Трудно было бы приписать сколь-нибудь последовательный дуалистический пессимизм также любомудрам, несмотря на всю их причастность масонским ценностям, глубокое уважение к Платону и литературную зависимость от Жуковского (в случае И. Киреевского подкрепленную семейными связями). Ведь именно любомудры испытали в 1820-х гг. воздействие немецкого романтизма на его ранней и жизнерадостной йенской стадии – прежде всего со стороны Вакенродера, чью книгу в 1826 г. перевели на русский С. Шевырев, В. Титов и Н. Мельгунов. В этом отношении они впечатляюще расходились с Жуковским, которого совершенно не затронул жизнелюбивый ("пантеистический") настрой йенской школы, да и ее предшественников из поколения "бурных гениев", – не зря в своих переводах из Шиллера и Гете он педалировал лишь элегически унылую ноту и "ночные", тревожные или мечтательные, аспекты их творчества.

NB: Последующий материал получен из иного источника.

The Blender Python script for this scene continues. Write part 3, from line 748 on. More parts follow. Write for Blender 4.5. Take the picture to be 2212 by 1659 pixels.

Философская эстетика шеллингианского толка сама по себе настраивала "архивных юношей" на довольно бодрый лад, однако и у них, например у Веневитинова, он корректировался канонической темой одиночества поэта или художника, заданной Гете. В их нарративных опытах тоже дают себя знать дуалистические воззрения – например, в сказке И. Киреевского "Опал" (1830), иллюстрирующей идею двоемирия, облюбованную как раз поздним немецким романтизмом. Сходная амбивалентность, как мы могли видеть по его дневнику, отличала молодого Погодина, который издавал для любомудров МВ. Позитивный заряд, полученный им и до, и во время этого несколько сумбурного симбиоза, он соединил, в частности, с шеллингианством, а также и с католическим провиденциализмом Реставрации, который Погодин приспособил позднее к отечественной историософии. Но в его повестях времен МВ оптимистический настрой, доминирующий в "Русой косе" и "Сокольницком саде" и стимулированный автобиографической ситуацией, все же оттеняется под конец печальными сюжетами "Черной немочи" и "Адели".